How ‘Der Schimmelreiter / Hauke Haiens Tod’ offers a deft warning

Gockel's adaptations of 'The Rider and the White Horse' and 'The Death of Hauke Haien' investigate the impact of the past on the present, all while solving a mysterious murder ★★★.

Photo: Philip Zwanzig

What purchase does the past have on the present – and the future? Jan-Christoph Gockel’s atmospheric adaptation of both Theodor Storm’s The Rider on the White Horse and Andrea Paluch and Robert Habeck’s The Death of Hauke Haien asks that the audience reflect on this question through its exploration of Wienke Haien’s investigation of the death of her father, the dike master Hauke Haien.

Did he kill himself, or was he murdered? Was he a visionary genius or simply as confused as the rest of us? Were his plans to hold back rising waters for one hundred years hubris or heroic?

Hieu Pham and Zora Schemm give moving performances as versions of Wienke, who reappraises her father in this shared project by the Deutsches Theater and RambaZamba Theater, an inclusive theatre group featuring actors with and without disabilities.

Photo: Philip Zwanzig

With an inspired use of taxidermic puppetry by Michael Pietsch to trouble the line between the dead and the quick, as well as live music and film orchestrated by Anton Berman and Eike Zuleeg, the production proves a deft warning about how the past can swallow up the present and endanger the future.

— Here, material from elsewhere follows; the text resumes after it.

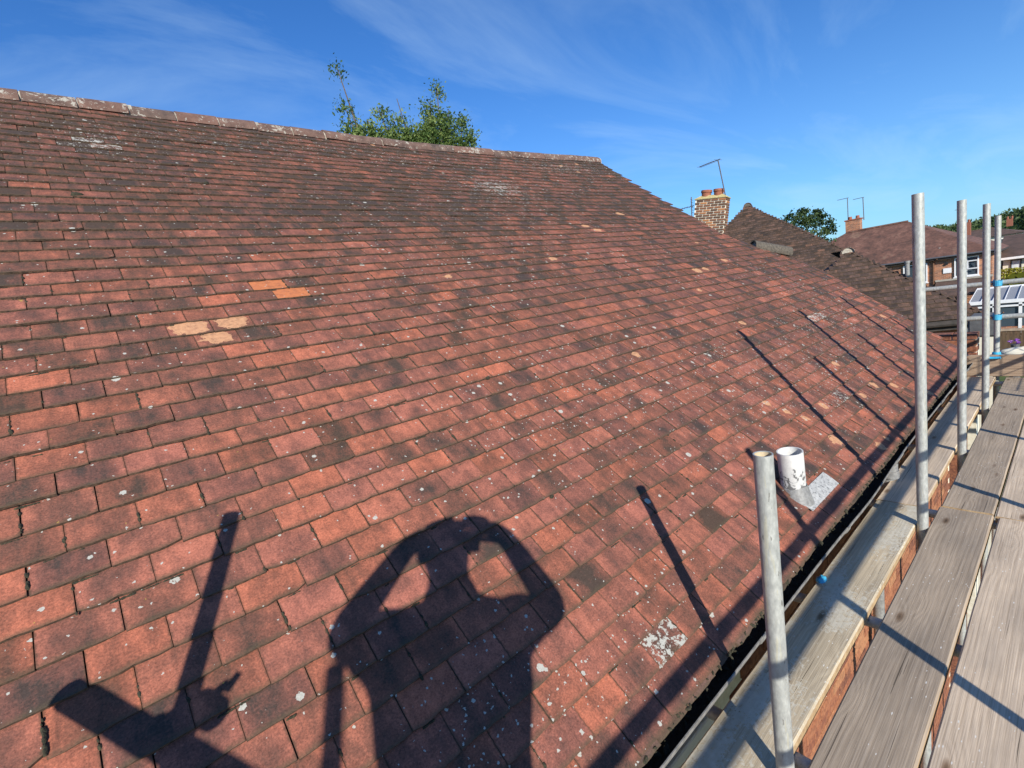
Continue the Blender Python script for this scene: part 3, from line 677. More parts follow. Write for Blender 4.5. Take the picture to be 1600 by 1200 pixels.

While not every choice harmonises, Gockel’s haunted world of cults, ghosts, gas stations and puppets – and its welcome moments of comic relief – is a marvel of theatrical collaboration to the final moment, where we watch the stage be deconstructed until only Pham and Schemm remain, holding hands, contemplating the unknown centuries ahead. ★★★

  • Deutsches Theater, Schumannstr. 13A, Mitte, Jun 25 (German with English surtitles), details.